-- start --
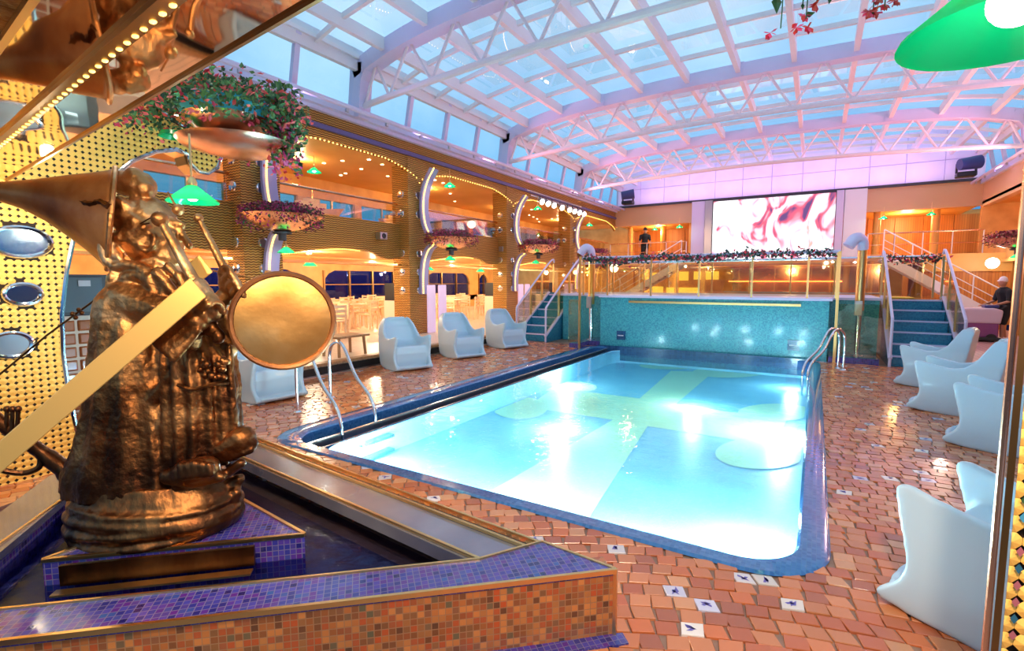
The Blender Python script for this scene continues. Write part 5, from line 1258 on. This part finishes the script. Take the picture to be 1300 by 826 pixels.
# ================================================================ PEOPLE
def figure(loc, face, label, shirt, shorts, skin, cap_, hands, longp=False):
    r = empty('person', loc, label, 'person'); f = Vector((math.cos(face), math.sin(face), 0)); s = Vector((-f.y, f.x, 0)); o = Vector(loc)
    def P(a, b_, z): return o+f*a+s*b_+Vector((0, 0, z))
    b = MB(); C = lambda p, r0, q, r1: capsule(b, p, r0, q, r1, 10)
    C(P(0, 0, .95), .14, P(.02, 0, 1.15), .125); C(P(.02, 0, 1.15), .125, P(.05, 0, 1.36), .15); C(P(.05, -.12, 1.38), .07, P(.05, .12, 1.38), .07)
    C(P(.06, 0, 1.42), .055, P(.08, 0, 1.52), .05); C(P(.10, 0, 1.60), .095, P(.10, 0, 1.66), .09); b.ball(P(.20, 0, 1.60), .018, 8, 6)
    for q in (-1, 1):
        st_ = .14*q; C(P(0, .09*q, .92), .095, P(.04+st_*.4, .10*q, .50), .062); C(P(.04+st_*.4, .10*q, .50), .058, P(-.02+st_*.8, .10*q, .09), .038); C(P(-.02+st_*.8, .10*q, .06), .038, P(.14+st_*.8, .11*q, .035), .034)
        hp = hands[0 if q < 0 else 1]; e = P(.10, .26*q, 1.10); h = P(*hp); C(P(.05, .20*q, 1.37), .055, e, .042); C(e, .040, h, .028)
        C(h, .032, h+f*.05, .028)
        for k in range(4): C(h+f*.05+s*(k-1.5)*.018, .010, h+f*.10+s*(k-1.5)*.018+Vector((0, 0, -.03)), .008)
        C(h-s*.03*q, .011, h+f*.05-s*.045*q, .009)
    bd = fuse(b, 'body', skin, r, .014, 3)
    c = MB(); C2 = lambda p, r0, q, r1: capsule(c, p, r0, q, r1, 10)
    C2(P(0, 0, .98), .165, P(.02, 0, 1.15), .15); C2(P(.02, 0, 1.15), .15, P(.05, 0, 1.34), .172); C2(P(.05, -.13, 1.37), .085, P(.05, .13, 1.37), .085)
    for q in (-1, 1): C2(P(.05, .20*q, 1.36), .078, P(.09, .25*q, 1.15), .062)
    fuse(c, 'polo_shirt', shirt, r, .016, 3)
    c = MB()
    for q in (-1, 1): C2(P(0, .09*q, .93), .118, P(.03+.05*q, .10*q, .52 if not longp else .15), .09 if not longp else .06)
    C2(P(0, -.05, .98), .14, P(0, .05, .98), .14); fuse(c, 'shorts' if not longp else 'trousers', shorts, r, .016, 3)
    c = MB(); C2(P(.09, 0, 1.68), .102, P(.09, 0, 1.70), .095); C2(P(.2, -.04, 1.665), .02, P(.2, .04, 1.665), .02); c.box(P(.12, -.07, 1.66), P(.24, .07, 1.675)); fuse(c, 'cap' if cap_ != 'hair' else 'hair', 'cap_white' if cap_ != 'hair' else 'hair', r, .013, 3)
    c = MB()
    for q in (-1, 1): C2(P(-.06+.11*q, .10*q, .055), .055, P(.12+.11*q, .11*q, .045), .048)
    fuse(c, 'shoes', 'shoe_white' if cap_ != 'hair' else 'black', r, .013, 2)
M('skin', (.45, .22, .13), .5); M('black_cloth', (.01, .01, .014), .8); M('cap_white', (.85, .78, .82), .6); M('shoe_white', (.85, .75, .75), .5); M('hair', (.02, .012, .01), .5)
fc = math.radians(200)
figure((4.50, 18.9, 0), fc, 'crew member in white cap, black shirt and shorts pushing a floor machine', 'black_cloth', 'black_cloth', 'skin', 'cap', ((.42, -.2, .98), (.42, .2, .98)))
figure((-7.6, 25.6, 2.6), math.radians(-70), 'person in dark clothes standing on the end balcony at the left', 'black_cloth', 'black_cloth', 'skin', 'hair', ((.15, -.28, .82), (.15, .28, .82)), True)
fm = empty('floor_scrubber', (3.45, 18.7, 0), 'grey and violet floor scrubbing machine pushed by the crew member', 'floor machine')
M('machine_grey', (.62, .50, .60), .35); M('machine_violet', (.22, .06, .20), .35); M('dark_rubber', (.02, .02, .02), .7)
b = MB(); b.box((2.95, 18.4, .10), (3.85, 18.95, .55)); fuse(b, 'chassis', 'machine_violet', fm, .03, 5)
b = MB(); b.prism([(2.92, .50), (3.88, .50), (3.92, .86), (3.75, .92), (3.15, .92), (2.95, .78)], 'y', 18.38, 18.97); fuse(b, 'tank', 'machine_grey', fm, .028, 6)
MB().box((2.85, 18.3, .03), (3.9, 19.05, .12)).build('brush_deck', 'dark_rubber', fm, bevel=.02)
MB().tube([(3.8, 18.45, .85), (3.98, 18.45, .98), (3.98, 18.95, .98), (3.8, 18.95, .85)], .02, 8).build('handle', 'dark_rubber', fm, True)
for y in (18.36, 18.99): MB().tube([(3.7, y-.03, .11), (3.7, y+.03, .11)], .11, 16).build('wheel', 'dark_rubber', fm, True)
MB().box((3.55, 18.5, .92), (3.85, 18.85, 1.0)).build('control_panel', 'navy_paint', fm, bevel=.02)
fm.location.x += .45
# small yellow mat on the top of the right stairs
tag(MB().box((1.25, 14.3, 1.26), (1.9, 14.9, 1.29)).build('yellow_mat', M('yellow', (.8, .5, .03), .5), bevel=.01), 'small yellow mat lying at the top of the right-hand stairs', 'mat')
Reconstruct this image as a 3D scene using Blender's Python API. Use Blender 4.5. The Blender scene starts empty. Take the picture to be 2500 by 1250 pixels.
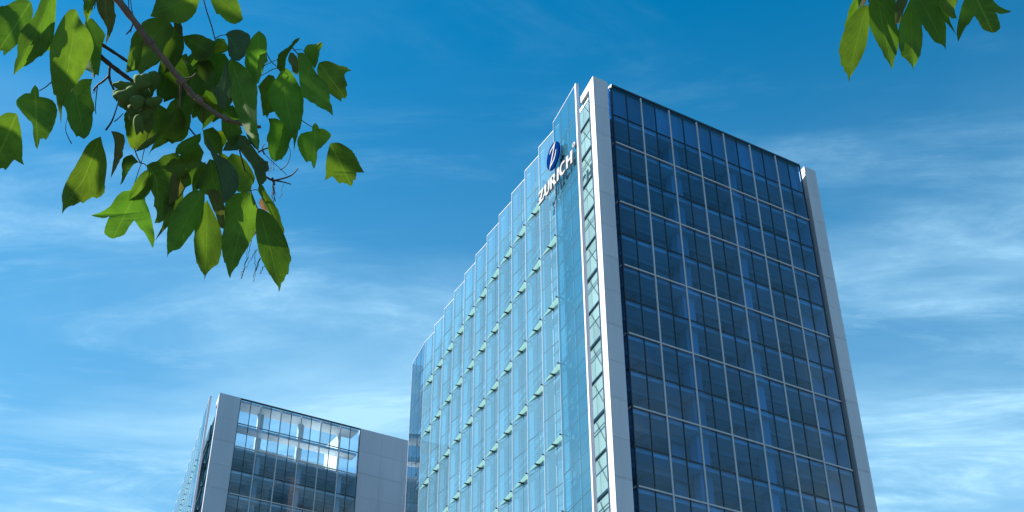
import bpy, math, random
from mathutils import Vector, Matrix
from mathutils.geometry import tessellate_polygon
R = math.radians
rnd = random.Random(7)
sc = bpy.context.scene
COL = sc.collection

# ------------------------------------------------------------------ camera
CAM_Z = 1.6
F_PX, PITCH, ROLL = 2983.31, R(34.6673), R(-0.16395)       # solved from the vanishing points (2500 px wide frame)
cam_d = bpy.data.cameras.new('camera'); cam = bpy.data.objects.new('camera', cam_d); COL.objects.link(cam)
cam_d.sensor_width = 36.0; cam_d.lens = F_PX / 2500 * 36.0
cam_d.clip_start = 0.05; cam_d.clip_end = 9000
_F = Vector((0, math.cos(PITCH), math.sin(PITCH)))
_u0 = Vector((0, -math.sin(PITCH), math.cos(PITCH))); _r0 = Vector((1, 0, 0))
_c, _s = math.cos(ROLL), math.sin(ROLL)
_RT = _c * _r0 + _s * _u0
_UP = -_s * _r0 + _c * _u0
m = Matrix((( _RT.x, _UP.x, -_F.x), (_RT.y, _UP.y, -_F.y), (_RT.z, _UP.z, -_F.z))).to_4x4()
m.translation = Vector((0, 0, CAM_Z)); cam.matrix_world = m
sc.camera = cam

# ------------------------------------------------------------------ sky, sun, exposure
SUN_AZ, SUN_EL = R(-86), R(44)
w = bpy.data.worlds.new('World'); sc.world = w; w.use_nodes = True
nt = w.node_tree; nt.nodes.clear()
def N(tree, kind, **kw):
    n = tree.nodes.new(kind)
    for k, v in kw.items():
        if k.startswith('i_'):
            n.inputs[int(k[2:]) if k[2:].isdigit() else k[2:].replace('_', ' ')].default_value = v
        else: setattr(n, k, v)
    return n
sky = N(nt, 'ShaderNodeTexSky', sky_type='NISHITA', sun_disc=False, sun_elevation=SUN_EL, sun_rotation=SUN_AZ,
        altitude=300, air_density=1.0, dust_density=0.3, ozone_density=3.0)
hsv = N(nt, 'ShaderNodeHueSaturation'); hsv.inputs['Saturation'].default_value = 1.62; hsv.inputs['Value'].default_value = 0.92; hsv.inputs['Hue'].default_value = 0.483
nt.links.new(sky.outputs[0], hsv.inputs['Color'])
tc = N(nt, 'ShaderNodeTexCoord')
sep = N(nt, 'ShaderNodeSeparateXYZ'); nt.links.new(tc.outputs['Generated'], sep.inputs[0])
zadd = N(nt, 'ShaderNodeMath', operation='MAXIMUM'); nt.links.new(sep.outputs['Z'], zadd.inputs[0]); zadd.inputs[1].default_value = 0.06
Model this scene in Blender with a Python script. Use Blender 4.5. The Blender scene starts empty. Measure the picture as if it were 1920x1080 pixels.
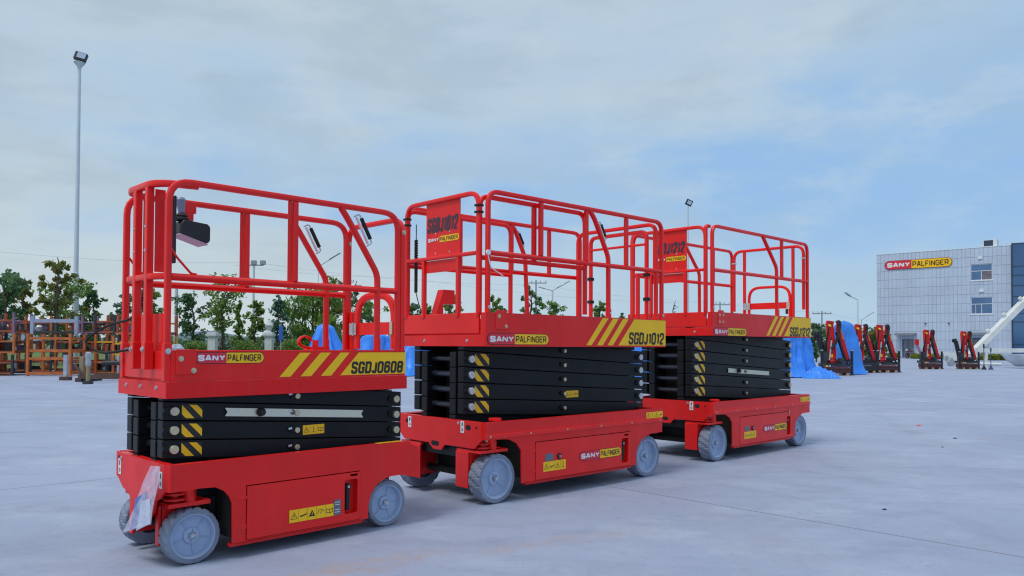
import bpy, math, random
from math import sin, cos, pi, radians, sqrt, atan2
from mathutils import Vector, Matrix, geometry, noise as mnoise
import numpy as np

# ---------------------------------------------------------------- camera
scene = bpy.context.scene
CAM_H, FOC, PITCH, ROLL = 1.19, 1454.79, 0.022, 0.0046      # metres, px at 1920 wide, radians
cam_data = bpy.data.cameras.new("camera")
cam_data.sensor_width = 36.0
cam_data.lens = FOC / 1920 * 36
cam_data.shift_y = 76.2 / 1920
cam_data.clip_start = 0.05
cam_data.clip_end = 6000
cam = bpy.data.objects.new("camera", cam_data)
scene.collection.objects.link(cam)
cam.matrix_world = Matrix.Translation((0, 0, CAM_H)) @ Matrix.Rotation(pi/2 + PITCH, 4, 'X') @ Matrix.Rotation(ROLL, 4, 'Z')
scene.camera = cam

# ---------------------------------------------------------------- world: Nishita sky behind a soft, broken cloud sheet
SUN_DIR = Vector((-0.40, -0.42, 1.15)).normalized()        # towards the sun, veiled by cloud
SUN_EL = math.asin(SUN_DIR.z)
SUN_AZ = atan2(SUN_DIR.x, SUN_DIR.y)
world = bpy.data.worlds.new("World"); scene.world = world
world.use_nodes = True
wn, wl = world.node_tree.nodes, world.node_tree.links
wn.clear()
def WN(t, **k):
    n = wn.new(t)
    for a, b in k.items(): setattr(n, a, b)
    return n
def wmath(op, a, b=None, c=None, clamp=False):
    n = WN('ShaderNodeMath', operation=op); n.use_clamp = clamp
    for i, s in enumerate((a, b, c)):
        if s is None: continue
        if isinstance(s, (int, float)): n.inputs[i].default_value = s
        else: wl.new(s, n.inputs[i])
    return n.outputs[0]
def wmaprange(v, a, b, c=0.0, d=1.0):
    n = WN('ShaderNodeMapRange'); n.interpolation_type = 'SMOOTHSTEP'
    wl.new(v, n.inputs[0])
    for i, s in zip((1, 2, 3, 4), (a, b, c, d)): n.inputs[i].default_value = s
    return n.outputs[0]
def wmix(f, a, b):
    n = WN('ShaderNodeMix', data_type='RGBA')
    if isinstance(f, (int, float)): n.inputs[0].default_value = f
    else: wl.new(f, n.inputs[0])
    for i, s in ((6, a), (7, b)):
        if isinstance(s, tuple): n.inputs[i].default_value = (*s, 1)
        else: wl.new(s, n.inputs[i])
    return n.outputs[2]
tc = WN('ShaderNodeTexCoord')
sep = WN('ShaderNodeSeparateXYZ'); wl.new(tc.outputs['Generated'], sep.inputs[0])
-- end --
Each line that holds the word "script" should be extracted from the records.

▶ Final result
The Blender Python script for this scene continues. Write part 5, from line 1258 on. This part finishes the script. Take the picture to be 1300 by 826 pixels.
Model this scene in Blender with a Python script. Use Blender 4.5. The Blender scene starts empty. Measure the picture as if it were 1920x1080 pixels.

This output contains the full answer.